= Your task =
Everything from the line containing "Generate a Blender" through the line containing "rnd = random.Random(7)" must be quoted exactly; everything else is left out.

[Records contained in a dataset]

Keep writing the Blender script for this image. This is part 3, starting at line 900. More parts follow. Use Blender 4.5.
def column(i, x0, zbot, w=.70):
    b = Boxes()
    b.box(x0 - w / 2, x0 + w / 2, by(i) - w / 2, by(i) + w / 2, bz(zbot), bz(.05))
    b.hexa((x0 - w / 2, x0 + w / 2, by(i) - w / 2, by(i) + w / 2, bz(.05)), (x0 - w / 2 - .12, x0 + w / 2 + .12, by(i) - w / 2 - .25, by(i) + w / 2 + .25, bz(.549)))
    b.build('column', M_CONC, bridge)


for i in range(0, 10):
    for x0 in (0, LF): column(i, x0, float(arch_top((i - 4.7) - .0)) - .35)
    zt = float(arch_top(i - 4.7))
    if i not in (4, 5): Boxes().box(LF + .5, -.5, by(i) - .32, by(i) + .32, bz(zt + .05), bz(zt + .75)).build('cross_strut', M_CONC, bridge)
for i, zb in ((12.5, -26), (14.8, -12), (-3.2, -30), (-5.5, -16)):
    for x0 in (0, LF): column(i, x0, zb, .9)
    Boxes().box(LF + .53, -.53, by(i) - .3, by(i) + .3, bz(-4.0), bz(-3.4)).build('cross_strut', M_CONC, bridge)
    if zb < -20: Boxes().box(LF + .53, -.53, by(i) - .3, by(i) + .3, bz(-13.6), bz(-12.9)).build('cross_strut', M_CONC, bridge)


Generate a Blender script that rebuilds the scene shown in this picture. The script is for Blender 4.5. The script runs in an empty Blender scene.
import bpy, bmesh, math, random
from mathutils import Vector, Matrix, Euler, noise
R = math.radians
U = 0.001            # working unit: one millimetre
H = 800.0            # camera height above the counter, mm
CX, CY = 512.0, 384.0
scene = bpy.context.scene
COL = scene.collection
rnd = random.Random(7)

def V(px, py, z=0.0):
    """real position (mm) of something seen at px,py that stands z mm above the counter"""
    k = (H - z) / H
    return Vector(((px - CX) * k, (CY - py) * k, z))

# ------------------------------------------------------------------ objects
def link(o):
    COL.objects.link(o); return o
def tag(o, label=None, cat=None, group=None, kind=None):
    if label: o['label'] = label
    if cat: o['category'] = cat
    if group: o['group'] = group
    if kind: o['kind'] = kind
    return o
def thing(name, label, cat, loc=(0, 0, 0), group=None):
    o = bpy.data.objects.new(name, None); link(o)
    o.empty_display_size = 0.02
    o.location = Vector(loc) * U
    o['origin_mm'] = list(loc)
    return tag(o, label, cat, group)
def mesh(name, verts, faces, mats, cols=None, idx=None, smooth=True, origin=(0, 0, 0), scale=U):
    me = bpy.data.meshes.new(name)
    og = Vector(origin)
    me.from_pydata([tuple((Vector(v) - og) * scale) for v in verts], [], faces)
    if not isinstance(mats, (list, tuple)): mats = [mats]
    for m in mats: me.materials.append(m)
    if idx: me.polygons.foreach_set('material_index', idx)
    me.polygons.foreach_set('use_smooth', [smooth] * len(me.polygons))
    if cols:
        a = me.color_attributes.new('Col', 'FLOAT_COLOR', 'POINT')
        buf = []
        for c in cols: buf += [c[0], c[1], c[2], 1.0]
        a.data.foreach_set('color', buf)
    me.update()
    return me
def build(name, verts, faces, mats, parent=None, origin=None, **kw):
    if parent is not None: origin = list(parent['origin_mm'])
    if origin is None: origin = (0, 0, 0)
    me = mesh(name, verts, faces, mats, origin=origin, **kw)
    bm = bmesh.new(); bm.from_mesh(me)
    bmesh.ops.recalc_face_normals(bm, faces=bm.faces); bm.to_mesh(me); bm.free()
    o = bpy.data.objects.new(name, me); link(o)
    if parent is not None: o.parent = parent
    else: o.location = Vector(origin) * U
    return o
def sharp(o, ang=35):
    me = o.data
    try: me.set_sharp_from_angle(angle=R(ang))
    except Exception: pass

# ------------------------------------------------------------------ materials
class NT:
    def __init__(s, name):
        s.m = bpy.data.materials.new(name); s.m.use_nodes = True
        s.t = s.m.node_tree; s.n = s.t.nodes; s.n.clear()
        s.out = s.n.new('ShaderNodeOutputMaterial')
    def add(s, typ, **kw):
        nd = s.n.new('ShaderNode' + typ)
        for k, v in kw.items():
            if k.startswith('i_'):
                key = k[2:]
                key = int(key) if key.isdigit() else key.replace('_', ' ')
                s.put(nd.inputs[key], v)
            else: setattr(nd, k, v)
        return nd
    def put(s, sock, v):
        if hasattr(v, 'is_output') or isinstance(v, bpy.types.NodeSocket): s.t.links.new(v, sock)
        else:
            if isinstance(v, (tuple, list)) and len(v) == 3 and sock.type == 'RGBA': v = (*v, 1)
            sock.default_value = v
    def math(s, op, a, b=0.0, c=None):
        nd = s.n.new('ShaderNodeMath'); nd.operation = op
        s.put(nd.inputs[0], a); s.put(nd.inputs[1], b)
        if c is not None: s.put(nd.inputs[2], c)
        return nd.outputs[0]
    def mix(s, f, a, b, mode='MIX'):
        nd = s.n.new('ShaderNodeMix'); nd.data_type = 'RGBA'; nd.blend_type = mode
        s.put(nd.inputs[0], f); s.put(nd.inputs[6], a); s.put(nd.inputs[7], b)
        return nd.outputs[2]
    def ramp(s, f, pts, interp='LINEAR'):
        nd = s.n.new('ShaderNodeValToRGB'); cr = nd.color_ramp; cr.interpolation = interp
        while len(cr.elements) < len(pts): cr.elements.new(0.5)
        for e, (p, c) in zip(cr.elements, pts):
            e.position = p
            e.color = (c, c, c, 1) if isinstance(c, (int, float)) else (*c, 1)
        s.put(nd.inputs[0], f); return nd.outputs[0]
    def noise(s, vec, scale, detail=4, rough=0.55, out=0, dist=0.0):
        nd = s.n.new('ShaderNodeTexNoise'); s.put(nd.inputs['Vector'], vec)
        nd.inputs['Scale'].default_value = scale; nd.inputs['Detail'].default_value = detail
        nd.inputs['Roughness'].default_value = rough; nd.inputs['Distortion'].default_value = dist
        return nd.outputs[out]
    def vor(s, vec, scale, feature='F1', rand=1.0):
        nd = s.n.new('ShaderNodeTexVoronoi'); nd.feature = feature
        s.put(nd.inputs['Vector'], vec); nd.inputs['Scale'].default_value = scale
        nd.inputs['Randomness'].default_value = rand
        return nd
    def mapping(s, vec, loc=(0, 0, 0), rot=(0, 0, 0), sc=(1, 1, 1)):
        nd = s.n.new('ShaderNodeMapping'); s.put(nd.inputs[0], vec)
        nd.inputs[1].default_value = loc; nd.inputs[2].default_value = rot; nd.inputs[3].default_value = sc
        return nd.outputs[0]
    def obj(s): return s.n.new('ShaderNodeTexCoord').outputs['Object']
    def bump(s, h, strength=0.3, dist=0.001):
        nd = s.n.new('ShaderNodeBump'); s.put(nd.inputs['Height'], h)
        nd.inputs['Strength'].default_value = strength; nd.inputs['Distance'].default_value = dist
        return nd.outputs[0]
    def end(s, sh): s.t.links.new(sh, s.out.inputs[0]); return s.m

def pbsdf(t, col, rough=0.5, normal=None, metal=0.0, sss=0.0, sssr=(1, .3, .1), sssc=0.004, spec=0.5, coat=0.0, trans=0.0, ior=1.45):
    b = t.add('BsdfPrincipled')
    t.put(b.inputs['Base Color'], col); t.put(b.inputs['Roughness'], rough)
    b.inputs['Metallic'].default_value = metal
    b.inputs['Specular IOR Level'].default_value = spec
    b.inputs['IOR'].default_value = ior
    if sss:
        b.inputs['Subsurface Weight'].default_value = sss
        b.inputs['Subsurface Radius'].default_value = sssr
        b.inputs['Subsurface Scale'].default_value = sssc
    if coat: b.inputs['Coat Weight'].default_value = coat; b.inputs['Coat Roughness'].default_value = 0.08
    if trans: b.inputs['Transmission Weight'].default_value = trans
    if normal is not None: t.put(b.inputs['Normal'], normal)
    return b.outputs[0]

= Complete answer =
Generate a Blender script that rebuilds the scene shown in this picture. The script is for Blender 4.5. The script runs in an empty Blender scene.
import bpy, bmesh, math, random
from mathutils import Vector, Matrix, Euler, noise
R = math.radians
U = 0.001            # working unit: one millimetre
H = 800.0            # camera height above the counter, mm
CX, CY = 512.0, 384.0
scene = bpy.context.scene
COL = scene.collection
rnd = random.Random(7)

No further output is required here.